Read the listing and extract each line that includes the word "writing".

> DATASET EXTRACT:
▼

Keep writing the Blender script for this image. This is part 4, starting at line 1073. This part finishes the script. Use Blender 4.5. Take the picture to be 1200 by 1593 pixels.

▲
▼

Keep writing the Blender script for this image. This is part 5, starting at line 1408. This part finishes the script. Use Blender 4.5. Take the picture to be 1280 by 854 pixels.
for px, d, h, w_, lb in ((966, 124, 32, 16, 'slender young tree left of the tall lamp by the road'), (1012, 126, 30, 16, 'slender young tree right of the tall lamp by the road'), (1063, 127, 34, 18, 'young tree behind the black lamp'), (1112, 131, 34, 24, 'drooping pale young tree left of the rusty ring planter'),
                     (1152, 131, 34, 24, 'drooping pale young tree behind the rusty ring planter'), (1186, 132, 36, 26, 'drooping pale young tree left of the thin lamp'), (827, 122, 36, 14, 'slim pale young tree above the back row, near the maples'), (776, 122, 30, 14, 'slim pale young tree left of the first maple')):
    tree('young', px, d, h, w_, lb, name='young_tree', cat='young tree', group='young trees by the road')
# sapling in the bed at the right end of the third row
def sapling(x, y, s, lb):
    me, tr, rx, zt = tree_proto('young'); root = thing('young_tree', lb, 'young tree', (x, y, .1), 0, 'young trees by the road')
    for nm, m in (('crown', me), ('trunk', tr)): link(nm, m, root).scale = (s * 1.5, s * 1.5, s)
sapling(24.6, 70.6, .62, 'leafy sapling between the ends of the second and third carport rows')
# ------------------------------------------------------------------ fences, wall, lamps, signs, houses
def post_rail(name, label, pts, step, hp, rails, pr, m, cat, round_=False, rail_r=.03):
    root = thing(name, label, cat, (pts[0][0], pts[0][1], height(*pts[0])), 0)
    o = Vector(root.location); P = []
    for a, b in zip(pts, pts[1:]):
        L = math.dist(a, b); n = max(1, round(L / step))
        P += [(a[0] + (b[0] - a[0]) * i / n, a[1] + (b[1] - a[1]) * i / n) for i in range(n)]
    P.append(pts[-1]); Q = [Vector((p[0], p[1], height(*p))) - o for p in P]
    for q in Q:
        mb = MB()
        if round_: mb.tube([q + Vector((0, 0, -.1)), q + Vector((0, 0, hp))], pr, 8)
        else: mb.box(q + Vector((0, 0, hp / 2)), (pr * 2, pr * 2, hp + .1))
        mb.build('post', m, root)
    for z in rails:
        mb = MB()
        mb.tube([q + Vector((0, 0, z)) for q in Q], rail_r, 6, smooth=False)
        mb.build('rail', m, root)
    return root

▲

> EXERCISE RESPONSE:
Keep writing the Blender script for this image. This is part 4, starting at line 1073. This part finishes the script. Use Blender 4.5. Take the picture to be 1200 by 1593 pixels.
Keep writing the Blender script for this image. This is part 5, starting at line 1408. This part finishes the script. Use Blender 4.5. Take the picture to be 1280 by 854 pixels.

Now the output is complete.